By attaching themselves to the civil rights movement, Shabazz said, the immigrant students can claim the moral high ground and underdog status of the debate.
My Way News - Student immigrants use civil rights-era strategies
BOSTON (AP) - They gather on statehouse steps with signs and bullhorns, risking arrest. They attend workshops on civil disobedience and personal storytelling, and they hold sit-ins and walk out of class in protest. They're being warned that they could even lose their lives.
Students fighting laws that target illegal immigrants are taking a page from the civil rights era, adopting tactics and gathering praise and momentum from the demonstrators who marched in the streets and sat at segregated lunch counters as they sought to turn the public tide against racial segregation.
"Their struggle then is ours now," said Deivid Ribeiro, 21, an illegal immigrant from Brazil and an aspiring physicist. "Like it was for them, this is about survival for us. We have no choice."
Undocumented students, many of whom consider themselves "culturally American" because they have lived in the U.S. most of their lives, don't qualify for federal financial aid and can't get in-state tuition rates in some places. They are drawing parallels between themselves and the 1950s segregation of black and Mexican-American students.
"I think it's genius," said Amilcar Shabazz, chairman of the W.E.B. DuBois Department of Afro-American Studies at the University of Massachusetts. "If you want to figure out how to get your story out and change the political mood in America, everybody knows the place to start your studies is the civil rights movement."
For two years, Renata Teodoro lived in fear of being deported to her native Brazil, like her mother, brother and sister. She reserved her social contact for close friends, was extra careful about signing her name anywhere, and fretted whenever anyone asked about her immigration status, because she been living illegally in the United States since she was 6.
Yet on a recent afternoon, Teodoro gathered with other illegal immigrants outside the Massachusetts Statehouse with signs, fliers and a bullhorn - then marched the streets of Boston, putting herself in danger of arrest by going public but hoping her new openness would prompt action on the DREAM Act, a federal bill to allow people like her a pathway to citizenship via college enrollment or military service.
"I don't care. I can't live like this anymore," said Teodoro, 22, a leader of the Student Immigration Movement and a part-time student at UMass-Boston. "I'm not afraid, and I have to take a stand."

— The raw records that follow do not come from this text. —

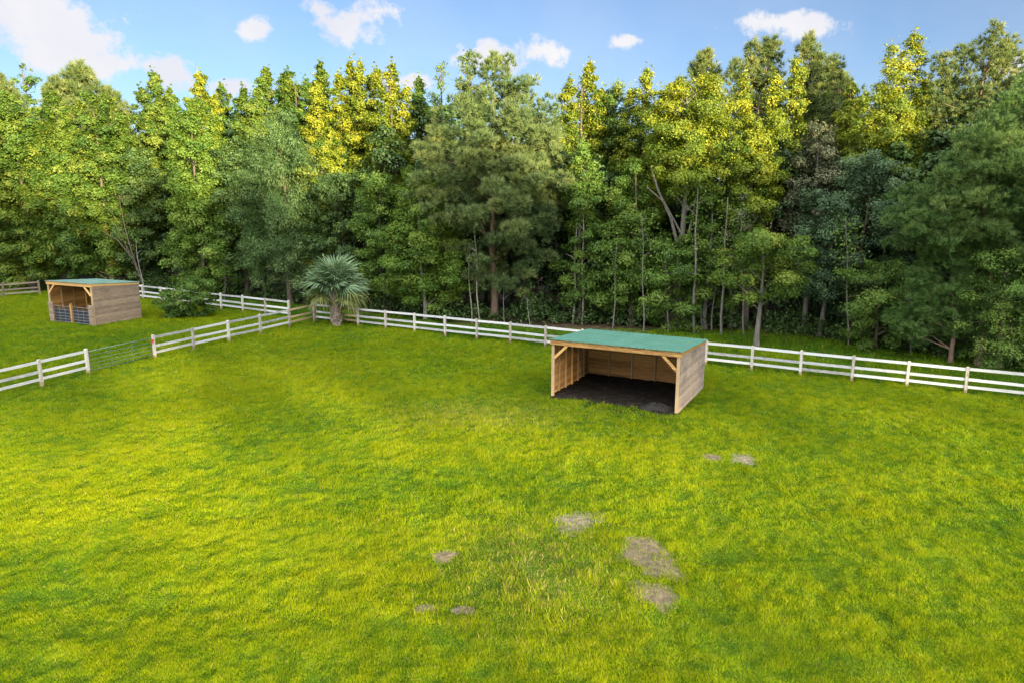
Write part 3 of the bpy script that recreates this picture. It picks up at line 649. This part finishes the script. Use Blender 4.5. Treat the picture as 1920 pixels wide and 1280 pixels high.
# ------------------------------------------------------------------ palm
def palm():
    b = G(632, 610); root = empty('palm_tree', b); tag(root, 'short blue green fan palm standing inside the fence corner', 'palm tree')
    rng = np.random.RandomState(3); Ht = 2.45
    V, F = tube_np(np.array([(0, 0, -.1), (0, 0, .1), (.01, 0, .6), (.0, .02, 1.2), (0, 0, Ht + .2)]), np.array([.36, .31, .29, .33, .22]), 14)
    mb = MB(); mb.add(V, [tuple(f) for f in F], 0, .4)
    for k in range(120):   # old leaf bases, criss-crossed
        z = .08 + 2.3 * k / 120; a = k * 2.39996; r = .31; s = 1 if k % 2 else -1
        p = Vector((math.cos(a) * r, math.sin(a) * r, z)); tdir = Vector((-math.sin(a), math.cos(a), 0))
        mb.beam(p - tdir * .09 * s + Vector((math.cos(a), math.sin(a), 0)) * -.02, p + tdir * .07 * s + Vector((math.cos(a) * .10, math.sin(a) * .10, .24)), .075, .03, (math.cos(a), math.sin(a), .3), t=rng.rand())
    mb.build('trunk', wood_mat('palm_boots', (.26, .21, .17), (.52, .46, .41), (.09, .07, .055), (4, 4, 4)), root)
    green = leaf_mat('palm_leaf', (.055, .105, .048), (.125, .205, .105), (.25, .335, .205), .2, .4)
    low = leaf_mat('palm_leaf_low', (.08, .10, .025), (.16, .19, .06), (.28, .29, .10), .25, .45)
    dead = leaf_mat('dead_palm_leaf', (.12, .085, .06), (.24, .19, .15), (.38, .32, .27), .1, .8)
    def frond(mat, seed, droopy):
        r2 = np.random.RandomState(seed); mb = MB(); Lp = .82
        mb.tube([(0, 0, 0), (.5 * Lp, 0, .06), (Lp, 0, .0), (Lp + .45, 0, -.16)], [.028, .022, .017, .008], 5, t=.75)
        ns = 26
        for i in range(ns):
            ang = math.radians(-128 + 256 * i / (ns - 1)); ln = (1.12 - .22 * abs(ang) / 2.2) * r2.uniform(.88, 1.1)
            base = Vector((Lp + .28 * max(0, math.cos(ang)), 0, -.05 * max(0, math.cos(ang)))); d = Vector((math.cos(ang), math.sin(ang), .34 * abs(math.sin(ang)) - .02))
            side = Vector((-math.sin(ang), math.cos(ang), 0)); tt = min(1, max(0, .5 + r2.randn() * .22))
            pts = []
            for q, w in ((.0, .014), (.3, .06), (.62, .042), (1.0, .004)):
                dr = -(droopy * q ** 2.2) * ln * (1 + .3 * r2.randn() * (q > .9))
                c = base + d * (ln * q) + Vector((-.12 * q * q * droopy * math.cos(ang), 0, dr)); up = Vector((0, 0, .018 * (1 if i % 2 else -1))); pts.append((c - side * w + up, c + side * w - up))
            Vv = [v for pr in pts for v in pr]; mb.add(Vv, [(2 * k, 2 * k + 1, 2 * k + 3, 2 * k + 2) for k in range(3)], 0, tt)
        return mb.build('frond', mat, root)
    protos = [frond(green, 1, .42), frond(green, 2, .62), frond(low, 3, .72), frond(low, 4, .85), frond(dead, 5, .9)]
    used = set(); n = 66
    for k in range(n):
        f = k / (n - 1); el = math.radians(86 - 104 * f); az = k * 2.39996 + rng.normal() * .15
        if f > .6 and abs((az + math.pi / 2 + math.pi) % (2 * math.pi) - math.pi) < .75: az += math.pi * .6     # the front of the trunk is clear
        i = (k % 2) if f < .72 else (2 + k % 2 if f < .97 else 4)
        o = protos[i]
        if i in used: o = o.copy(); C.objects.link(o); o.parent = root
        used.add(i); s = rng.uniform(1.0, 1.22) * (1.05 - .2 * f)
        M = Matrix.Translation((math.cos(az) * .12, math.sin(az) * .12, Ht + .12 - .35 * f)) @ Matrix.Rotation(az, 4, 'Z') @ Matrix.Rotation(-el, 4, 'Y') @ Matrix.Rotation(rng.normal() * .25, 4, 'X')
        o.matrix_local = M @ Matrix.Scale(s, 4)
palm()

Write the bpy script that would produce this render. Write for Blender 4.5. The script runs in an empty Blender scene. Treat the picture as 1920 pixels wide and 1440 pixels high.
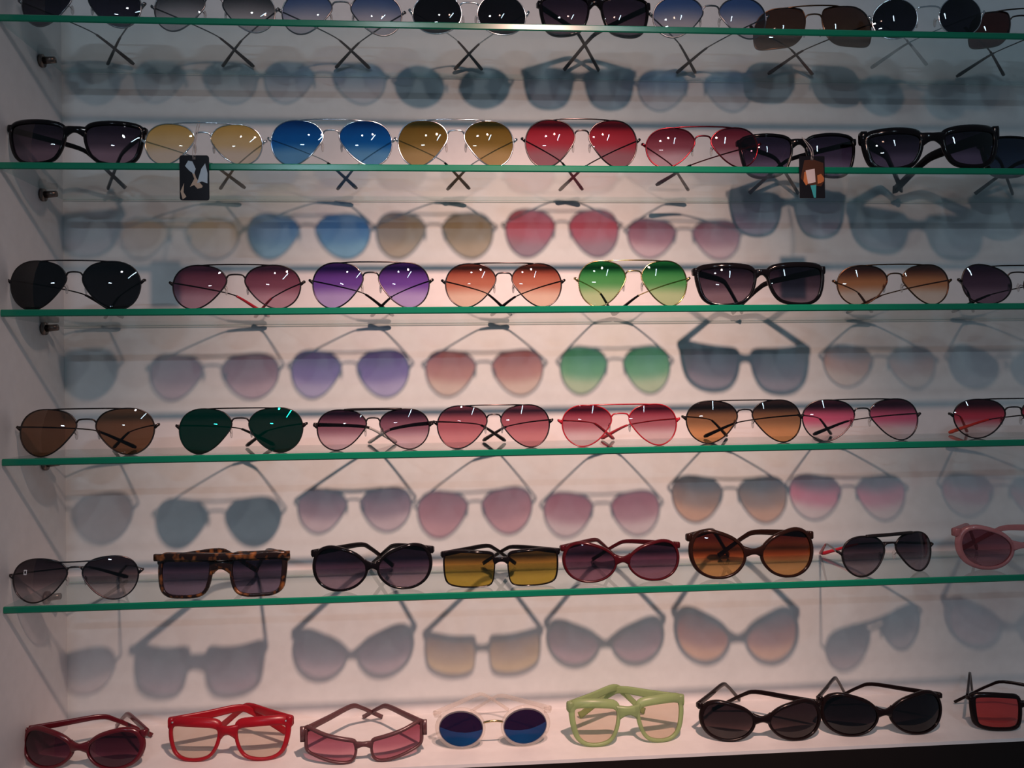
import bpy, math, random
from mathutils import Matrix, Vector

# ---------------------------------------------------------------- camera, light, exposure
SC = bpy.context.scene
COL = SC.collection
CAMX, CAMY, CAMZ, YAW, PITCH, ROLL = 0.50414, -0.92635, 0.42879, 0.07119, 0.00779, -0.01394
cam = bpy.data.cameras.new('camera')
cam.sensor_width = 36.0
cam.lens = 36.0 * 1500 / 1920
cam.clip_start = 0.01
camo = bpy.data.objects.new('camera', cam)
COL.objects.link(camo)
fw = Vector((math.sin(YAW) * math.cos(PITCH), math.cos(YAW) * math.cos(PITCH), math.sin(PITCH)))
rt0 = Vector((math.cos(YAW), -math.sin(YAW), 0))
up0 = rt0.cross(fw)
rt = math.cos(ROLL) * rt0 + math.sin(ROLL) * up0
up = -math.sin(ROLL) * rt0 + math.cos(ROLL) * up0
m = Matrix((rt, up, -fw)).transposed().to_4x4()
m.translation = Vector((CAMX, CAMY, CAMZ))
camo.matrix_world = m
SC.camera = camo

w = bpy.data.worlds.new('shop_ambient')
w.use_nodes = True
w.node_tree.nodes['Background'].inputs[0].default_value = (0.54, 0.76, 0.97, 1)
w.node_tree.nodes['Background'].inputs[1].default_value = 0.092
SC.world = w


def lamp(name, kind, loc, aim, power, col, **k):
    l = bpy.data.lights.new(name, kind)
    l.energy = power
    l.color = col
    for a, b in k.items():
        setattr(l, a, b)
    o = bpy.data.objects.new(name, l)
    COL.objects.link(o)
    o.location = loc
    o.rotation_euler = (Vector(aim) - Vector(loc)).to_track_quat('-Z', 'Y').to_euler()
    return o


# the warm downlight that throws the shadows, and the shop's fluorescent tubes
lamp('halogen_downlight', 'SPOT', (0.70, -0.858, 1.2335), (0.58, 0.148, 0.19), 84.0, (1.0, 0.60, 0.49),
     spot_size=math.radians(50), spot_blend=1.0, shadow_soft_size=0.022)
lamp('halogen_spill', 'SPOT', (0.70, -0.858, 1.2335), (0.58, 0.148, 0.19), 20.0, (1.0, 0.62, 0.50),
     spot_size=math.radians(88), spot_blend=1.0, shadow_soft_size=0.022)
t = lamp('fluorescent_tube', 'AREA', (1.03, -1.85, 1.60), (1.03, -1.85, 0), 5.0, (0.62, 0.84, 1.0),
         shape='RECTANGLE', size=0.05, size_y=0.80)
t2 = lamp('far_fluorescent_tube', 'AREA', (-0.15, -2.9, 1.40), (0.5, 0, 0.5), 6.0, (0.60, 0.80, 1.0),
          shape='RECTANGLE', size=0.27, size_y=0.028)
t3 = lamp('square_panel_light', 'AREA', (0.36, -1.15, 1.33), (0.5, 0, 0.5), 1.0, (0.9, 0.95, 1.0),
          shape='RECTANGLE', size=0.06, size_y=0.05)

SC.view_settings.view_transform = 'Standard'
SC.view_settings.look = 'None'
SC.view_settings.gamma = 1.0
SC.view_settings.use_curve_mapping = False
SC.view_settings.exposure = 0.0
SC.cycles.transparent_max_bounces = 48
SC.cycles.max_bounces = 10
SC.cycles.glossy_bounces = 5
SC.cycles.caustics_reflective = False
SC.cycles.caustics_refractive = False

# ---------------------------------------------------------------- helpers
D = 0.148            # depth of the niche, front edge of the shelves at y = 0
SHELF_Z = [0.8525, 0.687, 0.5224, 0.3563, 0.1925]
HT = 0.004           # half thickness of a shelf
WIDTH = 1.40


def lin(h):
    c = [q / 255 for q in h]
    return [x / 12.92 if x <= .04045 else ((x + .055) / 1.055) ** 2.4 for x in c]


def new_mat(name):
    mt = bpy.data.materials.new(name)
    mt.use_nodes = True
    nt = mt.node_tree
    nt.nodes.clear()
    out = nt.nodes.new('ShaderNodeOutputMaterial')
    return mt, nt, out


def N(nt, kind, **k):
    n = nt.nodes.new(kind)
    for a, b in k.items():
        if a.startswith('i_'):
            n.inputs[a[2:].replace('_', ' ')].default_value = b
        else:
            setattr(n, a, b)
    return n


def c4(c):
    return (c[0], c[1], c[2], 1)


def principled(nt, col, rough, metal=0.0):
    p = nt.nodes.new('ShaderNodeBsdfPrincipled')
    p.inputs['Base Color'].default_value = c4(col)
    p.inputs['Roughness'].default_value = rough
    p.inputs['Metallic'].default_value = metal
    if max(col) < .1 and not metal:
        p.inputs['Specular IOR Level'].default_value = .2
    return p


CACHE = {}


def solid(name, col, rough=0.3, metal=0.0, clear=0.0, tint=None, bump=0.0):
    if name in CACHE:
        return CACHE[name]
    mt, nt, out = new_mat(name)
    p = principled(nt, col, rough, metal)
    # faint procedural unevenness of colour
    nz = N(nt, 'ShaderNodeTexNoise')
    nz.inputs['Scale'].default_value = 60
    rp = nt.nodes.new('ShaderNodeValToRGB')
    rp.color_ramp.elements[0].color = c4([x * .92 for x in col])
    rp.color_ramp.elements[1].color = c4([min(1, x * 1.06) for x in col])
    tc = nt.nodes.new('ShaderNodeTexCoord')
    nt.links.new(tc.outputs['Object'], nz.inputs['Vector'])
    nt.links.new(nz.outputs['Fac'], rp.inputs['Fac'])
    nt.links.new(rp.outputs['Color'], p.inputs['Base Color'])
    if clear:
        tr = nt.nodes.new('ShaderNodeBsdfTransparent')
        tr.inputs['Color'].default_value = c4(tint or col)
        mx = nt.nodes.new('ShaderNodeMixShader')
        mx.inputs[0].default_value = clear
        nt.links.new(p.outputs[0], mx.inputs[1])
        nt.links.new(tr.outputs[0], mx.inputs[2])
        nt.links.new(mx.outputs[0], out.inputs[0])
    else:
        nt.links.new(p.outputs[0], out.inputs[0])
    CACHE[name] = mt
    return mt


def tortoise():
    if 'tortoise' in CACHE:
        return CACHE['tortoise']
    mt, nt, out = new_mat('tortoise')
    p = principled(nt, (0.1, 0.04, 0.01), 0.18)
    tc = nt.nodes.new('ShaderNodeTexCoord')
    nz = N(nt, 'ShaderNodeTexNoise')
    nz.inputs['Scale'].default_value = 110
    nz.inputs['Detail'].default_value = 1.5
    rp = nt.nodes.new('ShaderNodeValToRGB')
    e = rp.color_ramp.elements
    e[0].position = .50
    e[0].color = (0.012, 0.006, 0.005, 1)
    e[1].position = .74
    e[1].color = (0.27, 0.10, 0.026, 1)
    nt.links.new(tc.outputs['Object'], nz.inputs['Vector'])
    nt.links.new(nz.outputs['Fac'], rp.inputs['Fac'])
    nt.links.new(rp.outputs['Color'], p.inputs['Base Color'])
    nt.links.new(p.outputs[0], out.inputs[0])
    CACHE['tortoise'] = mt
    return mt


FRAME = {
    'silver': ((0.78, 0.78, 0.80), .16, 1), 'silverdark': ((0.20, 0.20, 0.21), .22, 1),
    'gunmetal': ((0.085, 0.07, 0.07), .25, 1), 'darkmetal': ((0.06, 0.045, 0.04), .3, 1),
    'blackmetal': ((0.012, 0.010, 0.011), .25, 0), 'gold': ((0.72, 0.50, 0.22), .18, 1),
    'bronze': ((0.14, 0.07, 0.04), .25, 1), 'redmetal': ((0.22, 0.02, 0.03), .25, 1),
    'redgloss': ((0.40, 0.012, 0.025), .2, 0), 'black': ((0.005, 0.004, 0.005), .10, 0),
    'burgundy': ((0.055, 0.005, 0.008), .16, 0), 'darkbrown': ((0.018, 0.007, 0.005), .15, 0),
    'darkred': ((0.11, 0.008, 0.014), .2, 0), 'blackbrown': ((0.010, 0.005, 0.005), .18, 0),
    'brown': ((0.07, 0.018, 0.010), .3, 0), 'red': ((0.40, 0.015, 0.03), .3, 0),
    'orange': ((0.62, 0.07, 0.035), .3, 0), 'grey': ((0.42, 0.42, 0.40), .35, 0),
}


def frame_mat(k):
    if k == 'tortoise':
        return tortoise()
    if k == 'redclear':
        return solid(k, (0.40, 0.010, 0.022), .3, 0, .30, (0.85, 0.12, 0.13))
    if k == 'greenclear':
        return solid(k, (0.34, 0.43, 0.20), .35, 0, .34, (0.70, 0.88, 0.55))
    if k == 'mauve':
        return solid(k, (0.13, 0.055, 0.06), .25, 0, .30, (0.55, 0.36, 0.38))
    if k == 'pink':
        return solid(k, (0.42, 0.19, 0.20), .2, 0, .45, (0.90, 0.62, 0.64))
    if k == 'crystal':
        return solid(k, (0.80, 0.72, 0.66), .08, 0, .74, (0.97, 0.95, 0.93))
    if k == 'clear':
        return solid('clear_tip', (0.6, 0.6, 0.6), .2, 0, .7, (0.85, 0.85, 0.85))
    c, r, mtl = FRAME[k]
    return solid('frame_' + k, c, r, mtl)


def lens_mat(lt, lb, mid=None, mir=None):
    key = ('lens', lt, lb, mid, mir)
    if key in CACHE:
        return CACHE[key]
    mt, nt, out = new_mat('lens_tint')
    tc = nt.nodes.new('ShaderNodeTexCoord')
    sp = nt.nodes.new('ShaderNodeSeparateXYZ')
    rp = nt.nodes.new('ShaderNodeValToRGB')
    rp.color_ramp.interpolation = 'EASE'
    e = rp.color_ramp.elements
    s = lambda h: c4([math.sqrt(x) for x in lin(h)])       # the tint is met twice: front and back face
    e[0].position, e[0].color = .22, s(lb)
    e[1].position, e[1].color = .90, s(lt)
    if mid:
        n = e.new(.55)
        n.color = s(mid)
    tr = nt.nodes.new('ShaderNodeBsdfTransparent')
    gl = nt.nodes.new('ShaderNodeBsdfGlossy')
    gl.inputs['Roughness'].default_value = .015
    gl.inputs['Color'].default_value = c4(lin(mir)) if mir else (1, 1, 1, 1)
    ge = nt.nodes.new('ShaderNodeNewGeometry')
    fr = N(nt, 'ShaderNodeFresnel')
    fr.inputs['IOR'].default_value = 1.5
    ad = N(nt, 'ShaderNodeMath', operation='ADD', use_clamp=True)
    ad.inputs[1].default_value = .32 if mir else 0.0
    inv = N(nt, 'ShaderNodeMath', operation='SUBTRACT')
    inv.inputs[0].default_value = 1
    mu = N(nt, 'ShaderNodeMath', operation='MULTIPLY')
    mx = nt.nodes.new('ShaderNodeMixShader')
    L = nt.links.new
    L(tc.outputs['Generated'], sp.inputs[0])
    L(sp.outputs['Z'], rp.inputs['Fac'])
    L(rp.outputs['Color'], tr.inputs['Color'])
    L(fr.outputs[0], ad.inputs[0])
    L(ge.outputs['Backfacing'], inv.inputs[1])
    L(ad.outputs[0], mu.inputs[0])
    L(inv.outputs[0], mu.inputs[1])
    L(mu.outputs[0], mx.inputs[0])
    L(tr.outputs[0], mx.inputs[1])
    L(gl.outputs[0], mx.inputs[2])
    L(mx.outputs[0], out.inputs[0])
    CACHE[key] = mt
    return mt


def shelf_glass():
    mt, nt, out = new_mat('float_glass')
    tr = nt.nodes.new('ShaderNodeBsdfTransparent')
    tr.inputs['Color'].default_value = (0.90, 0.955, 0.955, 1)
    gl = nt.nodes.new('ShaderNodeBsdfGlossy')
    gl.inputs['Roughness'].default_value = .02
    ge = nt.nodes.new('ShaderNodeNewGeometry')
    fr = nt.nodes.new('ShaderNodeFresnel')
    fr.inputs['IOR'].default_value = 1.5
    inv = N(nt, 'ShaderNodeMath', operation='SUBTRACT')
    inv.inputs[0].default_value = 1
    mu = N(nt, 'ShaderNodeMath', operation='MULTIPLY')
    mx = nt.nodes.new('ShaderNodeMixShader')
    L = nt.links.new
    L(ge.outputs['Backfacing'], inv.inputs[1])
    L(fr.outputs[0], mu.inputs[0])
    L(inv.outputs[0], mu.inputs[1])
    L(mu.outputs[0], mx.inputs[0])
    L(tr.outputs[0], mx.inputs[1])
    L(gl.outputs[0], mx.inputs[2])
    L(mx.outputs[0], out.inputs[0])
    return mt


def link_mesh(name, verts, faces, mat, parent=None, smooth=True, mats=None, fm=None):
    me = bpy.data.meshes.new(name)
    me.from_pydata(verts, [], faces)
    for k in (mats or [mat]):
        me.materials.append(k)
    if fm:
        me.polygons.foreach_set('material_index', fm)
    if smooth:
        me.polygons.foreach_set('use_smooth', [True] * len(me.polygons))
    me.update()
    o = bpy.data.objects.new(name, me)
    COL.objects.link(o)
    if parent:
        o.parent = parent
    return o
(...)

The shift has been building, said Tom Shields, a doctoral student at Brandeis University in Waltham who is studying the new student movement.
"In recent months, there has been an interest in connecting the narrative of their struggle to the civil rights effort for education," Shields said.
The movement has gained attention of Congress. Sens. Dick Durbin, D-Ill., and Richard Lugar, R-Ind., sent a letter to Secretary of Homeland Security Janet Napolitano in April, asking her to halt deportations of immigrant students who could earn legal status under DREAM, which stands for the Development, Relief and Education for Alien Minors act, and which they're sponsoring.
Last month, three illegal immigrant students demanding to meet with Arizona Sen. John McCain about DREAM were arrested and later detained for refusing to leave his Tucson office. High school and college students in Chicago and Denver walked out of class this year to protest Arizona's tough new law requiring immigrants to carry registration papers. In December, immigrant students staged a "Trail of Dreams" march from Miami's historic Freedom Tower to Washington, D.C., to raise support for DREAM.
Similar student immigrant groups have sprung up at the University of California at Los Angeles and the University of Houston.
By attaching themselves to the civil rights movement, Shabazz said, the immigrant students can claim the moral high ground and underdog status of the debate.